▶ _Exercise details_
The lines to reproduce run from the first one through the line containing "return walls['wall_back' if". Reproduce them exactly.
[Recorded information start]
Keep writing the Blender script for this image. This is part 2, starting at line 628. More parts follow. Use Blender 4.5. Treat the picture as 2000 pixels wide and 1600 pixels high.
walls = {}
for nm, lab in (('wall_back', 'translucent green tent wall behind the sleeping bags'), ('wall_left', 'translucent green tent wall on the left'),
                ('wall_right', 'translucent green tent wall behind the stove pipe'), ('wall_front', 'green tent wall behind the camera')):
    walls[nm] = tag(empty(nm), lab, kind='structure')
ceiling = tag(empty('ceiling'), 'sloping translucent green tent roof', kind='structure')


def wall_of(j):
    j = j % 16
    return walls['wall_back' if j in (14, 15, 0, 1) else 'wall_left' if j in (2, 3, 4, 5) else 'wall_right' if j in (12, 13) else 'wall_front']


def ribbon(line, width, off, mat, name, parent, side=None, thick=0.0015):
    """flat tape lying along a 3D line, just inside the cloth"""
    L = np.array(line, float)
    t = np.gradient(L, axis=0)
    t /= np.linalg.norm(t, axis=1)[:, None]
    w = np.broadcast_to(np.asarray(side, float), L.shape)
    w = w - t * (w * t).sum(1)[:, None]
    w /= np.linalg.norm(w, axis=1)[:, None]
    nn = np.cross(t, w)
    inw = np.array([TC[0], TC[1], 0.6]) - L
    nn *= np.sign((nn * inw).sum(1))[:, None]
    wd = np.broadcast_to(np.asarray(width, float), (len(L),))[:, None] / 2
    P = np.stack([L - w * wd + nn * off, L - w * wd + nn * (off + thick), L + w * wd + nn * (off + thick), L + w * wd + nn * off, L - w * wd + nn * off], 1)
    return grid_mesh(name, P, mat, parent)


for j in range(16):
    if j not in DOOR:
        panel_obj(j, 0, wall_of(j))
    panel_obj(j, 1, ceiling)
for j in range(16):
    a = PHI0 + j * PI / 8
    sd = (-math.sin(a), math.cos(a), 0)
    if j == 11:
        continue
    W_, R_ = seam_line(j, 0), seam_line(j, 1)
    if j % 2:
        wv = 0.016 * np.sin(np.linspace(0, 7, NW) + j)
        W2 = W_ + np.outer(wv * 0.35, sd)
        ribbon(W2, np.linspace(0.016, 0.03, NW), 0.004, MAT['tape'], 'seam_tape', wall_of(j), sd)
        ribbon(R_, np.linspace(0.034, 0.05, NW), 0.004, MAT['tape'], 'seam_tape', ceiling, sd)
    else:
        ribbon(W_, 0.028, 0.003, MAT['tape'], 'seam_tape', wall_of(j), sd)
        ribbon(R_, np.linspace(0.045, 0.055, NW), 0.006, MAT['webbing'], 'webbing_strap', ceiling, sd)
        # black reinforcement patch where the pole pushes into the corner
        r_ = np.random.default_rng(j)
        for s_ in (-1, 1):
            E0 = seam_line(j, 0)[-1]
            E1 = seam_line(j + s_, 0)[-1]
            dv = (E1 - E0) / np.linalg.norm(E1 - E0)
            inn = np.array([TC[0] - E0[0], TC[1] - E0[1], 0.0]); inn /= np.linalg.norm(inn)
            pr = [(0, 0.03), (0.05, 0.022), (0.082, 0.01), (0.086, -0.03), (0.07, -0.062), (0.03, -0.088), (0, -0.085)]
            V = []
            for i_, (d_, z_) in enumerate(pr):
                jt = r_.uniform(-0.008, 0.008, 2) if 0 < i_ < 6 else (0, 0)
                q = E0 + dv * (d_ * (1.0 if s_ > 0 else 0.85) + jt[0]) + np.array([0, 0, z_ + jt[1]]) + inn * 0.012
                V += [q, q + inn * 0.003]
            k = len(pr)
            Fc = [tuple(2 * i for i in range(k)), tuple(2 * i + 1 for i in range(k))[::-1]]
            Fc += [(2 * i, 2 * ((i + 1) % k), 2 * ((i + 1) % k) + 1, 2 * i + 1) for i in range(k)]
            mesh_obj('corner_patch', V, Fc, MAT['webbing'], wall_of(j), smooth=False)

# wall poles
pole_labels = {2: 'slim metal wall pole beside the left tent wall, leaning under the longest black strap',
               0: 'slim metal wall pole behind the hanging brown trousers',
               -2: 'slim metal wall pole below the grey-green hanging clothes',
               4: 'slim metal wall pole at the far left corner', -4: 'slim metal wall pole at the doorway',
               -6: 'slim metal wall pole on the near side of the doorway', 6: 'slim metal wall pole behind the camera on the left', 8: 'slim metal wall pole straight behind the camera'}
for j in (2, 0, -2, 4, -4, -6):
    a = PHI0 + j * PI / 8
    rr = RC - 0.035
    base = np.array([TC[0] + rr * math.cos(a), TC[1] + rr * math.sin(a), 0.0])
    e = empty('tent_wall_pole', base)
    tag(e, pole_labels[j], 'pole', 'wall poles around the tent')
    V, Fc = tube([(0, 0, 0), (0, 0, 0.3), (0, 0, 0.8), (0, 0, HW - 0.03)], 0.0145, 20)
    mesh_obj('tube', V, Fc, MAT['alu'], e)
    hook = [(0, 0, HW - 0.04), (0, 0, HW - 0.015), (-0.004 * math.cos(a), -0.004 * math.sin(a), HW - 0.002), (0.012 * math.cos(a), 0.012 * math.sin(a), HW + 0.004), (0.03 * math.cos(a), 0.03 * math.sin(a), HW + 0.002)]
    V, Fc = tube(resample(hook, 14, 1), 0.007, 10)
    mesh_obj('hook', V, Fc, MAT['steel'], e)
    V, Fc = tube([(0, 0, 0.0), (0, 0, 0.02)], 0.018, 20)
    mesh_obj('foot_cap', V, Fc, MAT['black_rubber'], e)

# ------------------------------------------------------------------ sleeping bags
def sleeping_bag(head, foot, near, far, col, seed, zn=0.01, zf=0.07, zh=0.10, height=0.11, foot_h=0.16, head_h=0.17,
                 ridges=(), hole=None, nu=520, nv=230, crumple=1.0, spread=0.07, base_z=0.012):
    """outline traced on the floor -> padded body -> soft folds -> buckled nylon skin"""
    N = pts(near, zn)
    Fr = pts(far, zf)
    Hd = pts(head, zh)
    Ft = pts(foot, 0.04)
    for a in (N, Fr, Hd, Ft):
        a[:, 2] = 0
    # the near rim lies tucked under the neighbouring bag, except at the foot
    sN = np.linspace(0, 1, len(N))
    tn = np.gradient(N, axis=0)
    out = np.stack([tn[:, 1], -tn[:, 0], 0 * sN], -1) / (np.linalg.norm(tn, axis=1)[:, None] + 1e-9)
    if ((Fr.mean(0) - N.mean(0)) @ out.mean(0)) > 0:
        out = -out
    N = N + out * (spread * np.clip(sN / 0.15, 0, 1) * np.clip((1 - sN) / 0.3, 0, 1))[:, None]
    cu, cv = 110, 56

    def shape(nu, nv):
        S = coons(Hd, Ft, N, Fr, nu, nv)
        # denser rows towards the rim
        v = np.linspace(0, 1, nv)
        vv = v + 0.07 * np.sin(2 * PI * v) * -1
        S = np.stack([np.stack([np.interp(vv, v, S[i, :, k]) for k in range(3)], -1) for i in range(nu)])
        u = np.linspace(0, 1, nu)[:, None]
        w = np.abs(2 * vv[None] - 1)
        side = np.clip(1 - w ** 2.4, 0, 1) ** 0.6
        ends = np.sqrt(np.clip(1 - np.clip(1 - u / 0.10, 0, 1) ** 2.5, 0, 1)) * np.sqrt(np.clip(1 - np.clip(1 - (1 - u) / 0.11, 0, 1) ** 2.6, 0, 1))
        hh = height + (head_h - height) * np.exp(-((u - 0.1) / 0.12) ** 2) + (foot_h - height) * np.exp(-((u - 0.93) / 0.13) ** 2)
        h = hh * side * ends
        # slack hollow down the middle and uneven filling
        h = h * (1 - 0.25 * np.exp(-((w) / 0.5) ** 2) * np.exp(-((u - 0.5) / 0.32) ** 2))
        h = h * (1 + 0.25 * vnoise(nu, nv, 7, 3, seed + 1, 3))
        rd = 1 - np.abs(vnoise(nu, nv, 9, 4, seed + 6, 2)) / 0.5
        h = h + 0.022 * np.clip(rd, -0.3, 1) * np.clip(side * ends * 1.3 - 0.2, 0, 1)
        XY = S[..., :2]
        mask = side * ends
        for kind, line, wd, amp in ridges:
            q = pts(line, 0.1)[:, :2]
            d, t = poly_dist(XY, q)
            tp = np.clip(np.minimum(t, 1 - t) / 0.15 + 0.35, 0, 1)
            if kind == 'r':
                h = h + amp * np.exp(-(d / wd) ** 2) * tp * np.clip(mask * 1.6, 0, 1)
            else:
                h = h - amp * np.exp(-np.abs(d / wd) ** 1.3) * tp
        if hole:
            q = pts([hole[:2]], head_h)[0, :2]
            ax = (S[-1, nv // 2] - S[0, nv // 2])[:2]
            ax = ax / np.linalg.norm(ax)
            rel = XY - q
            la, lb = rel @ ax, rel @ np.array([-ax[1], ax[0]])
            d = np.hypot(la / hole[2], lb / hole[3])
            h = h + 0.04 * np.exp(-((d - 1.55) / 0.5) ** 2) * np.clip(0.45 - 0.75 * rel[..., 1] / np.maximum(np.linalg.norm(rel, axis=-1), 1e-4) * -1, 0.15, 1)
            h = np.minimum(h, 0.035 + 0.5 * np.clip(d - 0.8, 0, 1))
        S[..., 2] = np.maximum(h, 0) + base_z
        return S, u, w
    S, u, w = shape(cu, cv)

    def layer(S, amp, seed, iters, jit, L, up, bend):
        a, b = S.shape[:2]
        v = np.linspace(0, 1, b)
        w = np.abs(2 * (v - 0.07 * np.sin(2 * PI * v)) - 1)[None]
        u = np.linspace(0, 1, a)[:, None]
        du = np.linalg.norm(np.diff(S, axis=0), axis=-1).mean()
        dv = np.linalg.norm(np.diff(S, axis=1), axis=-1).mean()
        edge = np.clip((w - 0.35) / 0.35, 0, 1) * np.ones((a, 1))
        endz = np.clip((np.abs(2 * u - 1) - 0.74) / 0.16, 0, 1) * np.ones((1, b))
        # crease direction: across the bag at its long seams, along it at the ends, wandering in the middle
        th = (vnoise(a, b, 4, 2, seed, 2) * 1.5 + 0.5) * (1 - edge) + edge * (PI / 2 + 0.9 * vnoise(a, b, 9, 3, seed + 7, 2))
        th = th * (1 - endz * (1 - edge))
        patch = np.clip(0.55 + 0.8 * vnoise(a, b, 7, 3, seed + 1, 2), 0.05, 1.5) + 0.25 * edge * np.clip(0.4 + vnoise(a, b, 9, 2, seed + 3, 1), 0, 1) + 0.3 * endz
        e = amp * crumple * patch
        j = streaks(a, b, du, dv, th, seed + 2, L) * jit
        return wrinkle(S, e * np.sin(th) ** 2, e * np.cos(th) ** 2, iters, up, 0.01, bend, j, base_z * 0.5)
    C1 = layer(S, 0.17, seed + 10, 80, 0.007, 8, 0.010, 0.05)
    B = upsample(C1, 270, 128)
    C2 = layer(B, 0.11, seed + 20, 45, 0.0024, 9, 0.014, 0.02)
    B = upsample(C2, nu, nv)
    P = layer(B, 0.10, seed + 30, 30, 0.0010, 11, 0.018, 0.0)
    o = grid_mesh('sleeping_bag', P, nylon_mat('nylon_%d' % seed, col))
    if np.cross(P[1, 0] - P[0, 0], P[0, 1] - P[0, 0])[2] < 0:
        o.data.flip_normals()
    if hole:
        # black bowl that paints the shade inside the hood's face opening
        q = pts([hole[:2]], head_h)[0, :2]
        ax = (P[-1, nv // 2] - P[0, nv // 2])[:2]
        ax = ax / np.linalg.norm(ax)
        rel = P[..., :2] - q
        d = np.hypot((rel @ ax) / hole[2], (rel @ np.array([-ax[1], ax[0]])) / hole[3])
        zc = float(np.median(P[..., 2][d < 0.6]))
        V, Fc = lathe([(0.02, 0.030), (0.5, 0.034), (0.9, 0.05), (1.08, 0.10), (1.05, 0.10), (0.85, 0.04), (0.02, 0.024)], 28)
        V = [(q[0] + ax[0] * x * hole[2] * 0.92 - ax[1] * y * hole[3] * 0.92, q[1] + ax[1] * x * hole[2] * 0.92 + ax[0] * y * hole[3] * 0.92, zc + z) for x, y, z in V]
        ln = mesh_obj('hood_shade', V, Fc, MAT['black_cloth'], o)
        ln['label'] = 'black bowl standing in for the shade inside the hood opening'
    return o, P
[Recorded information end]
▶ _Full answer_
Keep writing the Blender script for this image. This is part 2, starting at line 628. More parts follow. Use Blender 4.5. Treat the picture as 2000 pixels wide and 1600 pixels high.
walls = {}
for nm, lab in (('wall_back', 'translucent green tent wall behind the sleeping bags'), ('wall_left', 'translucent green tent wall on the left'),
                ('wall_right', 'translucent green tent wall behind the stove pipe'), ('wall_front', 'green tent wall behind the camera')):
    walls[nm] = tag(empty(nm), lab, kind='structure')
ceiling = tag(empty('ceiling'), 'sloping translucent green tent roof', kind='structure')


def wall_of(j):
    j = j % 16
    return walls['wall_back' if j in (14, 15, 0, 1) else 'wall_left' if j in (2, 3, 4, 5) else 'wall_right' if j in (12, 13) else 'wall_front']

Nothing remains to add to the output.